___ Extracted information ___

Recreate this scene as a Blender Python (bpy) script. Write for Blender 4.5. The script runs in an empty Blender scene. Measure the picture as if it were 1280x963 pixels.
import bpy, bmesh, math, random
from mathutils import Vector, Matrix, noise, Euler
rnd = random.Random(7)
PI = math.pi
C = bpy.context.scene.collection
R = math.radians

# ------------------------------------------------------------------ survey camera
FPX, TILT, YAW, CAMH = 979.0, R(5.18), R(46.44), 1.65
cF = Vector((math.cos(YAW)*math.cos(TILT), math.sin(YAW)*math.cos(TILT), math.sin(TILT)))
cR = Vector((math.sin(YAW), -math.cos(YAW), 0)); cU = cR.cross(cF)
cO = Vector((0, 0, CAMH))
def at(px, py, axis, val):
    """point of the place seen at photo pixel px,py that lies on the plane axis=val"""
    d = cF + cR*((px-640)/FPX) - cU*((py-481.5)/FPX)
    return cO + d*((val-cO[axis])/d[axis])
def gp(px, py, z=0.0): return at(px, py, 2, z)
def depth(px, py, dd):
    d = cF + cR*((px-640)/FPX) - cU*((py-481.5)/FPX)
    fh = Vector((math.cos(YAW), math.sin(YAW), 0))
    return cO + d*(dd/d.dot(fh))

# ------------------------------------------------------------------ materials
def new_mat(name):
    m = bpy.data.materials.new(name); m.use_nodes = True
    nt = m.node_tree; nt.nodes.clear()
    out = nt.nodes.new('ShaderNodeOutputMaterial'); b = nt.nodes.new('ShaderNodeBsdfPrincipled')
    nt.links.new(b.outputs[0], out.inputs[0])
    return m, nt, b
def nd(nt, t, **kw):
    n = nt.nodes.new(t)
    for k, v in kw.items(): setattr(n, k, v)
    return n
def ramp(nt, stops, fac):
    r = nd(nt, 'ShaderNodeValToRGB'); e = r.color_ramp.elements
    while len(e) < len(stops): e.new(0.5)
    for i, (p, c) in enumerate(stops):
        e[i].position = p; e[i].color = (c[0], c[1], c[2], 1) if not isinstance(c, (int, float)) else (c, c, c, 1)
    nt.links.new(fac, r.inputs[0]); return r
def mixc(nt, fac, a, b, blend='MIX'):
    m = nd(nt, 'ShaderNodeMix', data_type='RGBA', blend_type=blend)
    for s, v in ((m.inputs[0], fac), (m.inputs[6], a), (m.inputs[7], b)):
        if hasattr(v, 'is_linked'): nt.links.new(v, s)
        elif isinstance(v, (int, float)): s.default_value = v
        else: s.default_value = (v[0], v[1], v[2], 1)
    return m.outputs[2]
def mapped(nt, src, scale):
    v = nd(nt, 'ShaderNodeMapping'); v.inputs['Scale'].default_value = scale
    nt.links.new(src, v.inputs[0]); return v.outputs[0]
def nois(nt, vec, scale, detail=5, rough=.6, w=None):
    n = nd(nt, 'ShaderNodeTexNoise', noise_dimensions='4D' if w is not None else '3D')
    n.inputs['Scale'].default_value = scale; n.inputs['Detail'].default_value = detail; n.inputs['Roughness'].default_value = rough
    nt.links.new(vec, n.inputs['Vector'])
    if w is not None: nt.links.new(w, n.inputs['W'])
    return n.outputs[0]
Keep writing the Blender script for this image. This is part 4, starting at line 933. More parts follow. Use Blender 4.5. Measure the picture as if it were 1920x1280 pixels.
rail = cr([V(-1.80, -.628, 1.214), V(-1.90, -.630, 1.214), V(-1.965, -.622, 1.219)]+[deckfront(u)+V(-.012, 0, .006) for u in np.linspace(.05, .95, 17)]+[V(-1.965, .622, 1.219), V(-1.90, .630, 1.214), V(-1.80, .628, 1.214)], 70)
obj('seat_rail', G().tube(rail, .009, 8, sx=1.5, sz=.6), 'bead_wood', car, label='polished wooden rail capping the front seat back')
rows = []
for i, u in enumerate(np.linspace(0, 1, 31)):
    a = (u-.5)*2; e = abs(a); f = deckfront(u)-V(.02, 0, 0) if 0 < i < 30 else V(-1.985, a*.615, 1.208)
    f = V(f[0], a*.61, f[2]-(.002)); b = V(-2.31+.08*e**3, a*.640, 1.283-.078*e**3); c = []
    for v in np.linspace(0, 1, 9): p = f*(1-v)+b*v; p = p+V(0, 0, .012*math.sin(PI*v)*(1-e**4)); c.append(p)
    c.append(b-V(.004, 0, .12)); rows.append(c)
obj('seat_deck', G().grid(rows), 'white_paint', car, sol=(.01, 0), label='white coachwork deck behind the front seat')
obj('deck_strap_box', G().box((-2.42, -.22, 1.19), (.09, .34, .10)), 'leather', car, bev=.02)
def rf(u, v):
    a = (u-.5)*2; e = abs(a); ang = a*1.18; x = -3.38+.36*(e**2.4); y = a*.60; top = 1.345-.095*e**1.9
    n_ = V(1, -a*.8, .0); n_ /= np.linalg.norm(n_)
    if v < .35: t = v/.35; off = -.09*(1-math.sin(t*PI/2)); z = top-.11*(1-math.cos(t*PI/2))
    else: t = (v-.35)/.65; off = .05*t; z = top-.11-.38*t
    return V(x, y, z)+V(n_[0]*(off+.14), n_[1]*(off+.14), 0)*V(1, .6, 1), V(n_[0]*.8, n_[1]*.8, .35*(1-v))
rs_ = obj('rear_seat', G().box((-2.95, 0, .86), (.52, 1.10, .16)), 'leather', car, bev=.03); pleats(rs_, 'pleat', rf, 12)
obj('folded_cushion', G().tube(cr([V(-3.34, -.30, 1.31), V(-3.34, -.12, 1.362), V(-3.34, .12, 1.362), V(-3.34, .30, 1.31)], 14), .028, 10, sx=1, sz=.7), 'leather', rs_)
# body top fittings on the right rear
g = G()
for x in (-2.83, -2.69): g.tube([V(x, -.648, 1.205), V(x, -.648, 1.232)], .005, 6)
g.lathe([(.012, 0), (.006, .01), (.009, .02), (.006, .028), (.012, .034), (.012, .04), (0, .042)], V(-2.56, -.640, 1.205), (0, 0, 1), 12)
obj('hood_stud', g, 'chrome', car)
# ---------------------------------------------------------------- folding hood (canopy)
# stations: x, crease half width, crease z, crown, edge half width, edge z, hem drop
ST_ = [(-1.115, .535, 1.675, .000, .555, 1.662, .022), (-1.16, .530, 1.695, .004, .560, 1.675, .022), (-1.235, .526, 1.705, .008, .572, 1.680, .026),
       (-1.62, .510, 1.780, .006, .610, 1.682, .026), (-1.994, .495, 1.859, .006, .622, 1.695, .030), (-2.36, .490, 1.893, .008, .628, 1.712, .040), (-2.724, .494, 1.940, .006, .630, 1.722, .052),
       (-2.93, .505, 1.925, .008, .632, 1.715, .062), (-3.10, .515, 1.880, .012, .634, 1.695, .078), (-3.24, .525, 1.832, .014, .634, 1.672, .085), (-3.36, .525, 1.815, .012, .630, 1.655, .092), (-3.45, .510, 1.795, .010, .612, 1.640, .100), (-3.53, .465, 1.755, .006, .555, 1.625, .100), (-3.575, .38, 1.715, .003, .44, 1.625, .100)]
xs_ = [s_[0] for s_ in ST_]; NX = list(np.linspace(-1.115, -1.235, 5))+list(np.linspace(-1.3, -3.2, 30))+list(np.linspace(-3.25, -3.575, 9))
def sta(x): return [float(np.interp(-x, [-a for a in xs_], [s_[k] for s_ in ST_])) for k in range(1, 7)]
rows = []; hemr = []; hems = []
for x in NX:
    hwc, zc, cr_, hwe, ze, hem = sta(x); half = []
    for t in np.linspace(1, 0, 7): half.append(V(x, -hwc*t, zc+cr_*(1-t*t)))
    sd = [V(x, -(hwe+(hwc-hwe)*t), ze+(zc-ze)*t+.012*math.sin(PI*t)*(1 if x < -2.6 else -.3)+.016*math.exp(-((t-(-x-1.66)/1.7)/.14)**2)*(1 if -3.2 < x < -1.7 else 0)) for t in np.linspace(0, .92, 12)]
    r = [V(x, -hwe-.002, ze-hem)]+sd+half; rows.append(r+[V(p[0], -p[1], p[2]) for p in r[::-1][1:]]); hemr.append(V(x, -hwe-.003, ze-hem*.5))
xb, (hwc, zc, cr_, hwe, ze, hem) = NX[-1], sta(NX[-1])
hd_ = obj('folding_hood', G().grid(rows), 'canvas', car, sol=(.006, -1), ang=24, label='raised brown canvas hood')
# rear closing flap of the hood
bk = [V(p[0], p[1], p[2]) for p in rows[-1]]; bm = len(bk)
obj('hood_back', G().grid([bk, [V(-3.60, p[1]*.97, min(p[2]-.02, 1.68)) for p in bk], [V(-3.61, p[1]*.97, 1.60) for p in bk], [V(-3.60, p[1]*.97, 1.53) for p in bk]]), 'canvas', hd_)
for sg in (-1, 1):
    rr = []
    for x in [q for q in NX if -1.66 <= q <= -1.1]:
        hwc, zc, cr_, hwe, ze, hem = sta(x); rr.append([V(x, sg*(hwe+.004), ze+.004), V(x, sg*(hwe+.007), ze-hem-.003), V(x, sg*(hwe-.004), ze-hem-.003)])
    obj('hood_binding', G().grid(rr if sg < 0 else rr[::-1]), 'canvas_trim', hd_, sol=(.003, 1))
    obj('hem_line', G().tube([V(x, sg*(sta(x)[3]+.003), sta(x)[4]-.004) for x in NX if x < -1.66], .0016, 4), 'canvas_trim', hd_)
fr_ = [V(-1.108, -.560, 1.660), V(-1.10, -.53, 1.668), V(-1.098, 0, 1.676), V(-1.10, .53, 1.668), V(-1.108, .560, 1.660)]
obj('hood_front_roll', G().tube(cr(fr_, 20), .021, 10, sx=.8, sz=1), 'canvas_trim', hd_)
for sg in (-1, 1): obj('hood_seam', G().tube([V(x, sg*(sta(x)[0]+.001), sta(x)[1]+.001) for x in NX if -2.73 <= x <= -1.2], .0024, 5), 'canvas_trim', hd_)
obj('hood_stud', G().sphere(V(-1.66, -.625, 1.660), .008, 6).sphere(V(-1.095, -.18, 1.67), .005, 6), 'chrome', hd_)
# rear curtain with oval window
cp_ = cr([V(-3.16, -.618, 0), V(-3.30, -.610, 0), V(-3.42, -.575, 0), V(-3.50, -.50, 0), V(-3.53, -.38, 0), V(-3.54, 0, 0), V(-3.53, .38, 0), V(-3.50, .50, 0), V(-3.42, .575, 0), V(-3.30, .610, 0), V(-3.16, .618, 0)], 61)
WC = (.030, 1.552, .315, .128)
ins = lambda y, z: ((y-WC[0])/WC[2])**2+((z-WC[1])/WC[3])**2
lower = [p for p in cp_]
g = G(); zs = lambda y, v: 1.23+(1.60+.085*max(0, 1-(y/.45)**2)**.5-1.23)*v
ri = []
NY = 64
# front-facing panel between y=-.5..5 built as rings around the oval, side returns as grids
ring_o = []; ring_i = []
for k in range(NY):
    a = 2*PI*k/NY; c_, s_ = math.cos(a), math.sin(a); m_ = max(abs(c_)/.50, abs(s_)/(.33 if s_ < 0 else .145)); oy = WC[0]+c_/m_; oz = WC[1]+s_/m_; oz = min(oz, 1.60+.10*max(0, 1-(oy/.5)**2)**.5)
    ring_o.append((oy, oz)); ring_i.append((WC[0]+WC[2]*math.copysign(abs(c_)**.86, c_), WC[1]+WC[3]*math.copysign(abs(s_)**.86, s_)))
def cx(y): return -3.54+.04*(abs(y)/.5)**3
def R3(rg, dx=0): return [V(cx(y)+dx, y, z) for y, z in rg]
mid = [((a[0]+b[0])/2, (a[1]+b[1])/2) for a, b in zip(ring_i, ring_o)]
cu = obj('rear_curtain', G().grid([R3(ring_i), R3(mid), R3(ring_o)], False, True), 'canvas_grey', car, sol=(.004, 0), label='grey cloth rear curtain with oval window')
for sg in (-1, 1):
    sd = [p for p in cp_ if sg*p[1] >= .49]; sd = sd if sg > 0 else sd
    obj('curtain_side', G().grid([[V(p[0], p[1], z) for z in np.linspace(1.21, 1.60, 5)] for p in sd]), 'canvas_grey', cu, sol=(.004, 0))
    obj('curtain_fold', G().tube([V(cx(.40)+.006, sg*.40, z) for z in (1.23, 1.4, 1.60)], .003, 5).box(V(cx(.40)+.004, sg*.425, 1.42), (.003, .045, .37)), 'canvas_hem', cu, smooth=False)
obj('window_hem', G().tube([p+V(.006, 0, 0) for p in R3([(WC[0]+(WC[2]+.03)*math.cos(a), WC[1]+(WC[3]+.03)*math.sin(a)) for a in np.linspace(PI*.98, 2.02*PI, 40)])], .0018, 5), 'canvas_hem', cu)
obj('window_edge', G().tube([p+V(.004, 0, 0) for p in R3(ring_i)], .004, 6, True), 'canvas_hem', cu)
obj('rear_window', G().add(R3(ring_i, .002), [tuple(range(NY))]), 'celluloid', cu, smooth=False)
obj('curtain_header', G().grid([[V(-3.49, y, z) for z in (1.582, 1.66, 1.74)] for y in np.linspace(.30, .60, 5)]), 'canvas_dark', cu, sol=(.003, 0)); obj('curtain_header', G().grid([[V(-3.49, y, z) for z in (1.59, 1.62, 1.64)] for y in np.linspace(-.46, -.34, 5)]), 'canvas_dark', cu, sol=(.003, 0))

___

*What is needed*. Quote, word for word, every line from the top of the entries through the line that holds "return cO + d*(dd/d.dot(fh))".

*The answer*.
Recreate this scene as a Blender Python (bpy) script. Write for Blender 4.5. The script runs in an empty Blender scene. Measure the picture as if it were 1280x963 pixels.
import bpy, bmesh, math, random
from mathutils import Vector, Matrix, noise, Euler
rnd = random.Random(7)
PI = math.pi
C = bpy.context.scene.collection
R = math.radians

# ------------------------------------------------------------------ survey camera
FPX, TILT, YAW, CAMH = 979.0, R(5.18), R(46.44), 1.65
cF = Vector((math.cos(YAW)*math.cos(TILT), math.sin(YAW)*math.cos(TILT), math.sin(TILT)))
cR = Vector((math.sin(YAW), -math.cos(YAW), 0)); cU = cR.cross(cF)
cO = Vector((0, 0, CAMH))
def at(px, py, axis, val):
    """point of the place seen at photo pixel px,py that lies on the plane axis=val"""
    d = cF + cR*((px-640)/FPX) - cU*((py-481.5)/FPX)
    return cO + d*((val-cO[axis])/d[axis])
def gp(px, py, z=0.0): return at(px, py, 2, z)
def depth(px, py, dd):
    d = cF + cR*((px-640)/FPX) - cU*((py-481.5)/FPX)
    fh = Vector((math.cos(YAW), math.sin(YAW), 0))
    return cO + d*(dd/d.dot(fh))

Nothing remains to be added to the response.